The human touch
by Neil Manthorp 08/05/2007, 23:03
Sadly but inevitably, the world has judged the 2007 World Cup. It wasn't a success. All that can be said to redeem it is that the right four teams contested the semifinals (although neither was a contest) and the right two teams contested the final (although it finished in a farce).
The chief executive officer of the ICC, Malcolm Speed, is a good man. He is honest, very clever and well-intentioned and there is little point in heaping uninformed and emotionally inspired criticism upon him. He is a businesman of rare distinction with a track record in other sports to prove it.
But cricket is not 'other' sports.
Speed had a specific mandate from all of cricket's major 'stake holders'
to maximise revenue and when the size of that potential revenue was made a reality, he was told to 'go for it' - or words to that effect in salubrious conference rooms around the world.
Massive amounts of money were siphoned from some enormous global business enteprises and, when things didn't go according to plan, it became imperative to launch a ruthless 'damaqge limitation' exercise. Nothing could be seen to detract from the product for which the major advertisers and sponsors had paid. Not even the murder of a distinguished member of the cricketing fraternity and a former employee of the ICC could be allowed to detract, or distract the world's attention. Such as it was.
The volunteers at the stadiums during the World Cup were, generally, brusque. As much as they smiled, their working brief appeared to be: "Don't do this, you can't do that, you can't come in here..." Just the briefest of social awareness briefings to these largely friendly people could have made all the difference.
But instead of "welcome, your gate, unfortunately, is just around the corner, but it's only a short walk," most fans were greeted with a blank stare and a defiant 'no' when they tried to to enter the stadium. When locals queued innocently with bottles of water in hand, they were rarely told why they could not enter. "You leave that here!" was the standard greeting.
The conclusion, naturally, was that the ICC were determined to filter as much income to their gratuitously over-charged sponsors as possible, so a bottle of water from outside the stadium at R5 cost R20 inside. In fact, the 'official' reason was to limit the possibilities of fans being able to throw full and therefore dangerous water bottles at players. The official suppliers were simply lucky beneficiaries.

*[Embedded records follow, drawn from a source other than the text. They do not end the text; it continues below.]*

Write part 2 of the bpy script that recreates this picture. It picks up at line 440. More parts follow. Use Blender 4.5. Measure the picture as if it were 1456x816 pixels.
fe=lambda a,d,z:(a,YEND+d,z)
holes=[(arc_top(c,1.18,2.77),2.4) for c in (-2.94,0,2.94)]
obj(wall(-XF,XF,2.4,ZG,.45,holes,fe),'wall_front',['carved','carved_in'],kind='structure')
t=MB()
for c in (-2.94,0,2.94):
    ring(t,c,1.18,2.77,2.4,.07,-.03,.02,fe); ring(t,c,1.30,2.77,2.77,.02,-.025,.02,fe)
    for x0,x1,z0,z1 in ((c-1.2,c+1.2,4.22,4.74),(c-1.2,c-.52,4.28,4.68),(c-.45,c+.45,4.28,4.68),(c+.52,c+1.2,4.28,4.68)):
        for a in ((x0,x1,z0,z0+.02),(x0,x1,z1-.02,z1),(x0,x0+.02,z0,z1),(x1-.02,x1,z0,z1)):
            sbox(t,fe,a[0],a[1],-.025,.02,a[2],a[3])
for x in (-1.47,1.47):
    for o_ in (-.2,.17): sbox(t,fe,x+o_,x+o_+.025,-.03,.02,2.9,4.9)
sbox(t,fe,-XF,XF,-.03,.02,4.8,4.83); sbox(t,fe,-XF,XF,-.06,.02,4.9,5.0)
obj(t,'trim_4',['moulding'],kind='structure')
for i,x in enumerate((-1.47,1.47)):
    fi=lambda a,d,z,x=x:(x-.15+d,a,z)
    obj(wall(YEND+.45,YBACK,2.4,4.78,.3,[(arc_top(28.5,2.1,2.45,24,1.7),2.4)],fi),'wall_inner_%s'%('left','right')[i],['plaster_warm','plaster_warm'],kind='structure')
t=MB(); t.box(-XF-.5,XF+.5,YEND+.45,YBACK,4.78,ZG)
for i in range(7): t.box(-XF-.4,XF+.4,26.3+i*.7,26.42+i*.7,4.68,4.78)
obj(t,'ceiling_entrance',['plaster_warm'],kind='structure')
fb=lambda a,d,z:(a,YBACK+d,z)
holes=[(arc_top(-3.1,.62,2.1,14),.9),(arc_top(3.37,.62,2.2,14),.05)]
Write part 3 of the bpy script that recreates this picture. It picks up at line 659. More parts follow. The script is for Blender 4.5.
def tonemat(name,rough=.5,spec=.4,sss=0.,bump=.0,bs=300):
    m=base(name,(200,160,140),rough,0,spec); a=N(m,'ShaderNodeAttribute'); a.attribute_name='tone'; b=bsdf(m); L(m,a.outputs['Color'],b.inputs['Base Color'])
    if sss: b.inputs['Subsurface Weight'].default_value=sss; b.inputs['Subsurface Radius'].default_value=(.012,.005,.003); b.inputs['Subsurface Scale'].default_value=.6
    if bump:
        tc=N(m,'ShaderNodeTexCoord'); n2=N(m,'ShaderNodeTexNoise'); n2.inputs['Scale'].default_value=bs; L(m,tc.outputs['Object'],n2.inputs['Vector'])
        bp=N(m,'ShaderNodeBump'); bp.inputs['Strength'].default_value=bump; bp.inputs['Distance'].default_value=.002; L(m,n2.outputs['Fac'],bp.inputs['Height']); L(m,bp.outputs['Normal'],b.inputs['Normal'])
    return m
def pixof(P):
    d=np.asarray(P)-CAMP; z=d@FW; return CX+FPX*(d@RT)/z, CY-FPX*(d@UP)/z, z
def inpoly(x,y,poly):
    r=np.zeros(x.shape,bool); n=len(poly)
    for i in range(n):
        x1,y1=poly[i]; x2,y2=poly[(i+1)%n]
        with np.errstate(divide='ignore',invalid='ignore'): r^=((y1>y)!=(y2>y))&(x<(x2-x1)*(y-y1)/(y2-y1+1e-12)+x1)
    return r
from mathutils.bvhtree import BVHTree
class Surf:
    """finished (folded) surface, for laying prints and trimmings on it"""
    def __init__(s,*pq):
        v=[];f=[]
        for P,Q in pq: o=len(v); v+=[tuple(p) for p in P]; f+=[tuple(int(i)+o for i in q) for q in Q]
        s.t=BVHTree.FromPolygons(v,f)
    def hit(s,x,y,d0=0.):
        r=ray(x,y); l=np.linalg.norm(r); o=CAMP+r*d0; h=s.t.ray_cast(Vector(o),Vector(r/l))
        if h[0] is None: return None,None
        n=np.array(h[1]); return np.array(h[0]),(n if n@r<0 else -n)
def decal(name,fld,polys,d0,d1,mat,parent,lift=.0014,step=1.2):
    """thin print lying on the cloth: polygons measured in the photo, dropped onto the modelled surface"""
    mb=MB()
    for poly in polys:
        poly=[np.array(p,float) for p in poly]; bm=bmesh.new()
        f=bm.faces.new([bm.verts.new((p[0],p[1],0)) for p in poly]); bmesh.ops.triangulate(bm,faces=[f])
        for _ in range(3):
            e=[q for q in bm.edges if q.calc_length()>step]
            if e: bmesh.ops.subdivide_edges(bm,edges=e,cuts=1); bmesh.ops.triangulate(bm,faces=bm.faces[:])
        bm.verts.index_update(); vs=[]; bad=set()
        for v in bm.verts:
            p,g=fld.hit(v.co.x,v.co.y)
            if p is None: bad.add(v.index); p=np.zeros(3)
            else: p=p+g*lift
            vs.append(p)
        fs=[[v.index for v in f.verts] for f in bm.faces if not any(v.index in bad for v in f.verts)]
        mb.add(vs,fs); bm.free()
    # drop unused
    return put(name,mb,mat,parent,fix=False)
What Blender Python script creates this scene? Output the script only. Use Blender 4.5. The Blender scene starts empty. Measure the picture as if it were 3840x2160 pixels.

But the security was cold, bullish and heartless. Perhaps it needs to be that way, but I doubt it. When I asked officials in Guyana, Grenada and St.Lucia what they were looking for in my laptop bag, they were unable to answer beyond "anything." When I asked whether their retisance was due to 'security', they were dumbstruck. "Just any bad stuff," a man called Elliott said in Basseterre, St.Lucia. It was the same everywhere. Look for bad, suspect bad, never, ever bend the rules and then delight in the indignant furore of the paying spectators.
The overriding atmosphere of negativity which prevaded in the Caribbean may well have come from the ICC, despite Mr Speed's less-documented 'human side.' It may well have come from the men in charge of security, Rory Steyn and Bob Nicholls, who both have a genuinely 'human' side despite the rigours of their job, and it may even have come from the local organising chief, Chris Dehring, who wore spectacularly expensive suits and spoke with equally spectacular greasy charm, but nonetheless it was there. An overwhealming feeling of being duped.
Malcolm Speed has spent the last three years of his reign fighting an impossibly hard battle just to keep the ICC from splitting into it's racial kennels. At the same time he has been expected to make piles and piles of money, something he finds much easier because he is good at it and, well, it doesn't include the pesky and irritating emotions of real people.
Hopefully, for cricket's sake, he will succeed. Even more hopefully, however, he will recognise that, as messed up as cricket has become, it is now in even greater need of 'real' people than ever before in it's history.
Real people. The kind of person that Speed has been before in his life and career. Being described as a 'cold fish' before in his life has changed nothing, but now he needs to adopt a fresh approach.
Go back to the family, return to Australia and reflect on a career which has been very successful. Or face the reality that your apparently heartless, soulless and ruthless approach to cricket administration is killing it. In this case, 'tough love' is not 'strong love.'
And finally, Mr Speed, if Lalith Modi and his eccentric gang of cohorts are really intent on breaking the Asian nations away from the ICC, there really is nothing you can do about it. So please concentrate a bit more of your time on doing the right thing rather than the 'right' thing.